What Makes Taco Bell's Fire Sauce So Spicy?

There are few fast food chains that are as beloved as Taco Bell and its Mexican-inspired menu items. Gorditas, Crunchwrap Supremes, and Mexican pizzas have fans making a run for the border at all hours of the day, but even the best Taco Bell menu items wouldn't be the same without those iconic packets of hot sauce. While there are four main options, which are Diablo, Fire, Hot, and Mild, it's Taco Bell Fire sauce that has the adventurous heat and their tongues feeling en fuego. It has just the right amount of kick to make the taste buds feel it. But have you ever wondered what makes the Fire sauce so spicy?  If you guessed jalapeños and chili powder, then winner, winner, Taco Bell dinner.

With 15 ingredients listed on the packet, these two items, along with vinegar, are the most likely suspects that are creating a spicy and slightly acidic bite.
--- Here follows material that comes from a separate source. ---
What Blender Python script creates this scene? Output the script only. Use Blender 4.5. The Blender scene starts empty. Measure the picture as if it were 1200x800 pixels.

Additionally, Taco Bell Fire sauce includes tomato puree as the base, which is not typically in a host sauce, along with modified food starch, minced onion, onion juice, spices, natural flavors, xanthan gum, salt, potassium sorbate and sodium benzoate, garlic powder, and paprika. 

Is it a hot sauce?

Just how hot is this sauce? According to Salon, Taco Bell's Fire sauce clocks in on the famous Scoville heat scale at just 500 SHU, which means it's clearly not one of the world's spiciest hot sauces. In fact, some say it is its own category of sauce because its primary ingredient is tomato puree. And, to be fair, most hot sauces get this tongue-tingling moniker if they are made primarily with chile peppers. This is because they contain capsaicin, which is what makes your mouth feel like it's on fire.

But regardless of its ingredients and whether or not it is or isn't a true hot sauce, Taco Bell Fire is what Live Más lovers are grabbing and keeping in their glove compartments and kitchen drawers, just in case. Released by this quick service restaurant in the early 2000s, it has developed a cult following with individuals selling it on eBay, and one fan even claimed to have subsisted on it for five days during a snowstorm. So, even if it isn't the hottest hot sauce, it has other qualities that keep people coming back.